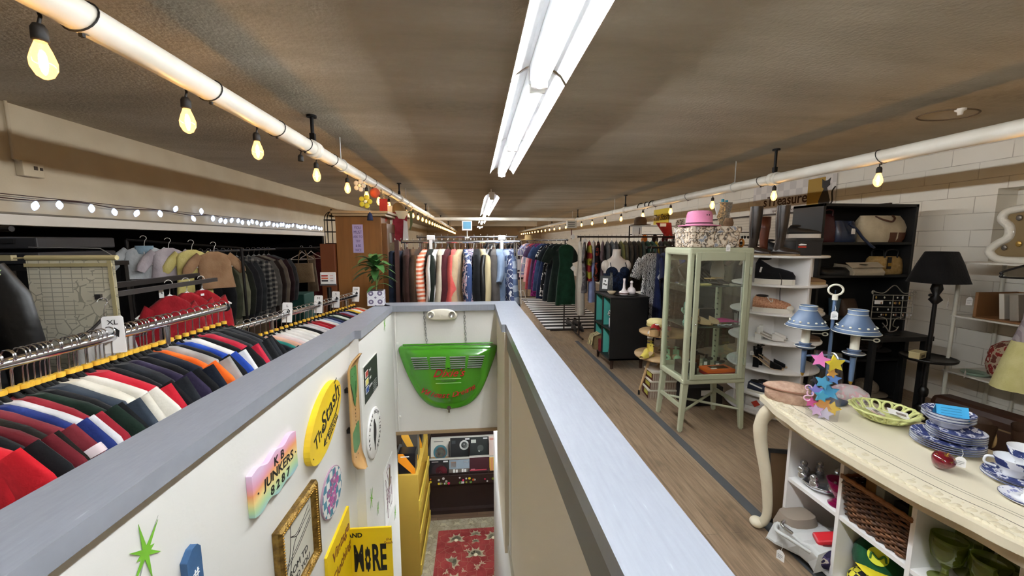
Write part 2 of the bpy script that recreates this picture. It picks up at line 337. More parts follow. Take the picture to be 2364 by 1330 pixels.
lg = dup(fx0, loc=(.5, 4.9, -.26), label='added white tube light, out of view, brightening the lower shop before the record bin'); lg.rotation_euler = (0, 0, PI/2)  # unseen fixture added to light the lower shop
lf = dup(fx0, loc=(-.2, 3.75, -.26), label='added white tube light, out of view, brightening the lower shop above the rug'); lf.rotation_euler = (0, 0, PI/2)  # second added fixture, also unseen, since the lower shop stayed dark
# ---------- garments ----------
def ring(a, b, z, n=20, ph=0, amp=0, dy=0, dx=0):
    out = []
    for i in range(n):
        th = 2*PI*i/n; c, s_ = math.cos(th), math.sin(th)
        x = a*math.copysign(abs(c)**.7, c); y = b*math.copysign(abs(s_)**.6, s_)
        out.append(V((x+dx, y+dy+amp*math.sin(x*34+ph)+amp*.6*math.sin(x*61+2*ph), z)))
    return out
PROF = {
 'shirt': [(-.088, .05, .012, 0), (-.10, .085, .017, 0), (-.125, .15, .02, 0), (-.15, .195, .021, .002), (-.19, .218, .022, .004), (-.3, .212, .024, .007), (-.5, .218, .028, .010), (-.70, .232, .030, .013)],
 'jacket': [(-.085, .055, .018, 0), (-.10, .09, .024, 0), (-.125, .15, .028, 0), (-.15, .198, .03, .002), (-.19, .225, .031, .003), (-.35, .225, .034, .006), (-.6, .235, .037, .009), (-.86, .25, .038, .012)],
 'dress': [(-.088, .06, .012, 0), (-.10, .10, .016, 0), (-.125, .155, .018, 0), (-.16, .178, .02, .002), (-.24, .172, .024, .004), (-.40, .15, .027, .006), (-.55, .185, .034, .010), (-.8, .225, .042, .016), (-1.08, .25, .046, .022)],
 'trousers': [(-.10, .165, .012, 0), (-.115, .17, .02, .002), (-.3, .172, .024, .004), (-.6, .165, .026, .006), (-.98, .16, .026, .008)],
 'baby': [(-.07, .035, .012, 0), (-.085, .07, .02, 0), (-.105, .11, .026, 0), (-.14, .13, .028, .002), (-.24, .135, .032, .005), (-.36, .155, .036, .010)],
 'slip': [(-.14, .09, .015, 0), (-.18, .13, .02, .002), (-.34, .125, .024, .005), (-.5, .15, .03, .01), (-.8, .19, .036, .018)],
}
SLEEVE = {'short': [(.165, -.18, .08, .021), (.215, -.245, .085, .023), (.262, -.34, .088, .022), (.282, -.40, .086, .018)],
          'long': [(.175, -.175, .085, .022), (.235, -.28, .08, .026), (.27, -.45, .068, .028), (.265, -.62, .056, .027), (.262, -.70, .046, .024)],
          'blong': [(.10, -.115, .05, .02), (.16, -.17, .048, .022), (.21, -.24, .044, .022), (.225, -.275, .032, .02)]}
GM = {}
def garment_mesh(kind, sleeve, seed, L=1.0, W=1.0, sides=(-1, 1)):
    key = (kind, sleeve, seed, L, W, sides)
    if key in GM: return GM[key]
    r = random.Random(hash((kind, seed)) & 0xffff if False else seed*7+len(kind)); ph = r.uniform(0, 6)
    b = MB(); pf = PROF[kind]; z0 = pf[0][0]
    rs = [ring(a*W, t*r.uniform(.92, 1.1), z0+(z-z0)*(L if z < -.2 else 1), 24, ph+i*.12, am, r.uniform(-.002, .002)*i) for i, (z, a, t, am) in enumerate(pf)]
    b.loft(rs, True, True)
    if sleeve:
        for s in sides:
            pts = SLEEVE[sleeve]; rr = []
            for i, (x, z, hw, ht) in enumerate(pts):
                q = pts[min(i+1, len(pts)-1)]; p = pts[max(i-1, 0)]; d = V((q[0]-p[0], 0, q[1]-p[1])).normalized(); u = V((d.z, 0, -d.x))
                dy = r.uniform(-.006, .006)*i
                rr.append([V((x*W*s, dy, z))+V((u.x*s, 0, u.z))*hw*math.cos(2*PI*k/12)+V((0, 1, 0))*ht*math.sin(2*PI*k/12)*(1+.25*math.sin(3*k+ph)) for k in range(12)])
            b.loft(rr, True, True)
    o = b.build('garment', M_WHITE); me = o.data; bpy.data.objects.remove(o); GM[key] = me
    return me
def garment(name, me, m, loc, rz, label, cat, group=None, tilt=0):
    o = bpy.data.objects.new(name, me); COL.objects.link(o); o.location = loc; o.rotation_euler = (tilt, 0, rz)
    recol(o, m); return tag(o, label, cat, group)
def add_part(name, mb, m, o): return mb.build(name, m, o)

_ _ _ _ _

▸ **Task brief**
Reproduce the material above in full, exactly, with no images.

▸ **Output of the exercise**
Write part 2 of the bpy script that recreates this picture. It picks up at line 337. More parts follow. Take the picture to be 2364 by 1330 pixels.
lg = dup(fx0, loc=(.5, 4.9, -.26), label='added white tube light, out of view, brightening the lower shop before the record bin'); lg.rotation_euler = (0, 0, PI/2)  # unseen fixture added to light the lower shop
lf = dup(fx0, loc=(-.2, 3.75, -.26), label='added white tube light, out of view, brightening the lower shop above the rug'); lf.rotation_euler = (0, 0, PI/2)  # second added fixture, also unseen, since the lower shop stayed dark
# ---------- garments ----------
def ring(a, b, z, n=20, ph=0, amp=0, dy=0, dx=0):
    out = []
    for i in range(n):
        th = 2*PI*i/n; c, s_ = math.cos(th), math.sin(th)
        x = a*math.copysign(abs(c)**.7, c); y = b*math.copysign(abs(s_)**.6, s_)
        out.append(V((x+dx, y+dy+amp*math.sin(x*34+ph)+amp*.6*math.sin(x*61+2*ph), z)))
    return out
PROF = {
 'shirt': [(-.088, .05, .012, 0), (-.10, .085, .017, 0), (-.125, .15, .02, 0), (-.15, .195, .021, .002), (-.19, .218, .022, .004), (-.3, .212, .024, .007), (-.5, .218, .028, .010), (-.70, .232, .030, .013)],
 'jacket': [(-.085, .055, .018, 0), (-.10, .09, .024, 0), (-.125, .15, .028, 0), (-.15, .198, .03, .002), (-.19, .225, .031, .003), (-.35, .225, .034, .006), (-.6, .235, .037, .009), (-.86, .25, .038, .012)],
 'dress': [(-.088, .06, .012, 0), (-.10, .10, .016, 0), (-.125, .155, .018, 0), (-.16, .178, .02, .002), (-.24, .172, .024, .004), (-.40, .15, .027, .006), (-.55, .185, .034, .010), (-.8, .225, .042, .016), (-1.08, .25, .046, .022)],
 'trousers': [(-.10, .165, .012, 0), (-.115, .17, .02, .002), (-.3, .172, .024, .004), (-.6, .165, .026, .006), (-.98, .16, .026, .008)],
 'baby': [(-.07, .035, .012, 0), (-.085, .07, .02, 0), (-.105, .11, .026, 0), (-.14, .13, .028, .002), (-.24, .135, .032, .005), (-.36, .155, .036, .010)],
 'slip': [(-.14, .09, .015, 0), (-.18, .13, .02, .002), (-.34, .125, .024, .005), (-.5, .15, .03, .01), (-.8, .19, .036, .018)],
}
SLEEVE = {'short': [(.165, -.18, .08, .021), (.215, -.245, .085, .023), (.262, -.34, .088, .022), (.282, -.40, .086, .018)],
          'long': [(.175, -.175, .085, .022), (.235, -.28, .08, .026), (.27, -.45, .068, .028), (.265, -.62, .056, .027), (.262, -.70, .046, .024)],
          'blong': [(.10, -.115, .05, .02), (.16, -.17, .048, .022), (.21, -.24, .044, .022), (.225, -.275, .032, .02)]}
GM = {}
def garment_mesh(kind, sleeve, seed, L=1.0, W=1.0, sides=(-1, 1)):
    key = (kind, sleeve, seed, L, W, sides)
    if key in GM: return GM[key]
    r = random.Random(hash((kind, seed)) & 0xffff if False else seed*7+len(kind)); ph = r.uniform(0, 6)
    b = MB(); pf = PROF[kind]; z0 = pf[0][0]
    rs = [ring(a*W, t*r.uniform(.92, 1.1), z0+(z-z0)*(L if z < -.2 else 1), 24, ph+i*.12, am, r.uniform(-.002, .002)*i) for i, (z, a, t, am) in enumerate(pf)]
    b.loft(rs, True, True)
    if sleeve:
        for s in sides:
            pts = SLEEVE[sleeve]; rr = []
            for i, (x, z, hw, ht) in enumerate(pts):
                q = pts[min(i+1, len(pts)-1)]; p = pts[max(i-1, 0)]; d = V((q[0]-p[0], 0, q[1]-p[1])).normalized(); u = V((d.z, 0, -d.x))
                dy = r.uniform(-.006, .006)*i
                rr.append([V((x*W*s, dy, z))+V((u.x*s, 0, u.z))*hw*math.cos(2*PI*k/12)+V((0, 1, 0))*ht*math.sin(2*PI*k/12)*(1+.25*math.sin(3*k+ph)) for k in range(12)])
            b.loft(rr, True, True)
    o = b.build('garment', M_WHITE); me = o.data; bpy.data.objects.remove(o); GM[key] = me
    return me
def garment(name, me, m, loc, rz, label, cat, group=None, tilt=0):
    o = bpy.data.objects.new(name, me); COL.objects.link(o); o.location = loc; o.rotation_euler = (tilt, 0, rz)
    recol(o, m); return tag(o, label, cat, group)
def add_part(name, mb, m, o): return mb.build(name, m, o)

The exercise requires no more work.